Architectural Design Archive
THE LIGHTNESS OF THE LARGE
On Our third course of Architectural Projects at the School of Architecture of Madrid we´ve trained on extreme events: a skyscraper growing up from mainland and a horizontal building floating over the water.

The first exercise was a multifunctional stilt house in Hudson River´s Pier 54, Manhattan. I was interested on making a lightweight, transparent and low impact building, despite its large size. So, I projected a glass frontage for a slender structure arranged over an orthogonal grid.

A building with two different areas. The first one, near the entrance, contains restaurants and shops; the second one, at the end of the building, comprises a gym, sports fields and swimming pools. In this second area, where the deck span must be larger to accommodate these sporting uses, a row of columns has been omitted and the horizontal structure has been strengthened.
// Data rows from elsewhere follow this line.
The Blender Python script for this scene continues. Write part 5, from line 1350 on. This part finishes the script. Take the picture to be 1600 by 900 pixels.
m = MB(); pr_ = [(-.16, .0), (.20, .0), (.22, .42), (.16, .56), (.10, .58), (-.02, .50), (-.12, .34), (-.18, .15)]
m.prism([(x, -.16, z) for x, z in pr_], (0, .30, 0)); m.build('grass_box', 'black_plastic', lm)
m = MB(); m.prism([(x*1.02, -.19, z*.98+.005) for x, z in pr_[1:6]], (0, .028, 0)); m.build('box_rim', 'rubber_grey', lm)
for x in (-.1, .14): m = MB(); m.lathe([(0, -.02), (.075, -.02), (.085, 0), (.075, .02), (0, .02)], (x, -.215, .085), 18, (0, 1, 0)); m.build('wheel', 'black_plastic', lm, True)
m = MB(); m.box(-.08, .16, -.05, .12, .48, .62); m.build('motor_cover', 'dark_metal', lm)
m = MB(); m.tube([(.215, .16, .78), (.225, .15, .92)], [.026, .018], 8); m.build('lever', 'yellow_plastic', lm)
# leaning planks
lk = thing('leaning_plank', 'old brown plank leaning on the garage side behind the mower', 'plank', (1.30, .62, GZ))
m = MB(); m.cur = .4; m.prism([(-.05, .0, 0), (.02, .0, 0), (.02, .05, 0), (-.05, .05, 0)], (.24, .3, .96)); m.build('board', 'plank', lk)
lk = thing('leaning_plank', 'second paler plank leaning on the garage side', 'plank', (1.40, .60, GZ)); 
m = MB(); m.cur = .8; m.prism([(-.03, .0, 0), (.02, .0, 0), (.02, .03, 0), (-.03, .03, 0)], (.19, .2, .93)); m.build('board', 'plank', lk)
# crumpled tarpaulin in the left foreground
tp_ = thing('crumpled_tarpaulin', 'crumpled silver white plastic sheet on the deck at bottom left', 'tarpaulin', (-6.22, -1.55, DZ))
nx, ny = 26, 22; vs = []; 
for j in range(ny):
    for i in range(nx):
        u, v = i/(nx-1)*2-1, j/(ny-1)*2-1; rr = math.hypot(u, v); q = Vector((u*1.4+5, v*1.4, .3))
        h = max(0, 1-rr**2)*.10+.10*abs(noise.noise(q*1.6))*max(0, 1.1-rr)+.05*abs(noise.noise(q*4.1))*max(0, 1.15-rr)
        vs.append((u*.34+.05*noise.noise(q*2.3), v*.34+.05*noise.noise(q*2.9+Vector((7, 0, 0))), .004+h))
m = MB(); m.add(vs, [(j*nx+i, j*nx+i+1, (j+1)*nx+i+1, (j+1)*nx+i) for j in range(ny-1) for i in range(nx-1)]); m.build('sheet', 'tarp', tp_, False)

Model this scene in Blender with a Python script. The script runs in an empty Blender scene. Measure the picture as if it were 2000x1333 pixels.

The entire program of the building gets solved in a single-store at street level. Service rooms, such as restrooms or kitchens, are located like containers aside from the structural grid of the building. Only a few mezzanine floors are placed along the building. The pool at the end of this stilt house over the Hudson River produces an image of union between land and water.

In contrast with this first flat and long project over the river, the second one was a high-rise building in the only free corner of Central Park, in central New York, a skyscraper containing three very different areas: cultural center, offices and dwellings. Each one has its own entrance, group of elevators and garage.

A bidirectional grid with spans of 8.1m is used to organize the plan of the building, while the flights of stairs modulate its section: 2 flights for dwelling, 3 for office and 4 for the cultural center. This last area includes a library, sports center and multiple cinemas, each one with its three-storey lobby looking at the front square. The area of offices is also arranged by groups of stories, each one with its own lobby to get a more flexible and friendly use.

Finally, dwellings occupy the upper part of the skyscraper, with a common garden situated 230m above the street and looking at Central Park. In general, every flat takes up a module of the grid with the day zone on the facade and bedroom, bathroom and kitchen at its inner part. The image of the skyscraper from the outside reports on its cultural, residential and tertiary threefold, the first looking at the square, the second at the Park and the third at the city.

This course I’ve dealt for the first time with large size and multifunctional buildings, a 200m long flat one and a 400m high skyscraper. I’ve learnt about the way to approach these big programs with general criteria before getting distracted with details.